Cleaners deserve a living wage

I rather like the effect of the diverging verticals in this image, though its something I try to use sparingly. But it seems in this image to lead the eye down to the subject in the centre of this ultra-wide image, Cleaners from the United Voices of the World union protesting for a living wage and for fairness in the way they are treated by their managers on the 10th day of their strike.

As a documentary photographer and a journalist I hold dearly to the principles of recording events accurately; our work has to retain its integrity to be of any worth. That does sometimes require keeping a certain distance, needing to be careful not to interfere in the events I’m photographing. But although that means I won’t hold the banner or blow the horn, it doesn’t mean that I don’t have a point of view, and any set of photographs is to a certain degree subjective.

I wouldn’t be here photographing this protest if I didn’t think that all workers have a right to proper treatment and a living wage, and that it was important. Our major media outlets don’t think strikes and protests like this are news and are unlikely to publish my pictures, but I disagree.

It is a dispute that involves issues which are vital about how we live together, issues of fairness and equality, and ones that are brought sharply into focus here, at the centre of one of the world’s great financial centres, the City of London, by the naked greed of some of the wealthiest people and companies in the world.

And the response of the employers to the cleaners claims for a decent wage and proper treatment? To take them to court and try and get an injunction against them striking, probably spending as much or more on that as it would have cost to come to a sensible settlement.

The court made things worse, although turning down the injunction against striking, by imposing conditions on picketing (a practice already well covered by law) but also by imposing legal costs on the cleaners’ union which were actually greater than the total assets of the union, a grass roots organisation totally funded by the subscriptions its low paid members.  It was a striking demonstration of how our legal system, despite its ideals, is a system for the rich and institutionally biased against the poor.

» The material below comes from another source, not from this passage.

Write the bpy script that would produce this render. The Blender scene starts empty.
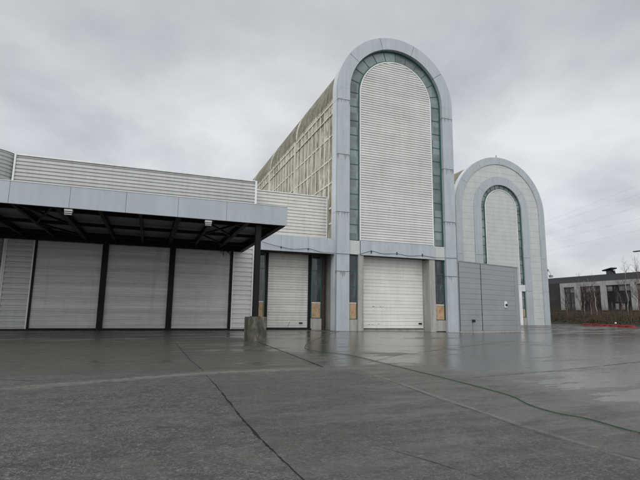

At the end of the protest outside the offices at 100 Wood St (at a distance carefully measured to meet the terms of the injunction) the cleaners and supporters marched off to protest outside the office of the building management company CBRE, the largest commercial real estate company in the world, who manage the building for the richest man in Europe, Amancio Ortega (and the companies whose offices it houses include Schroders and J P Morgan) though the dirty work of managing the cleaners badly and paying them poorly is outsourced to a small cleaning company.

It got rather crowded around the entrances to the CBRE offices, which is where the full-frame 16mm fisheye came in useful (corrected as usual with Fisheye-Hemi.) When I’m using it for landscape or architecture I usually take great care to keep the lens upright, where I work with it using the built in markers of the D810, when small triangles at centre right and centre bottom of the frame show you have the camera straight and level, but there isn’t the time or need to be so precise when photographing protests, and the D700 used for these pictures lacks this feature.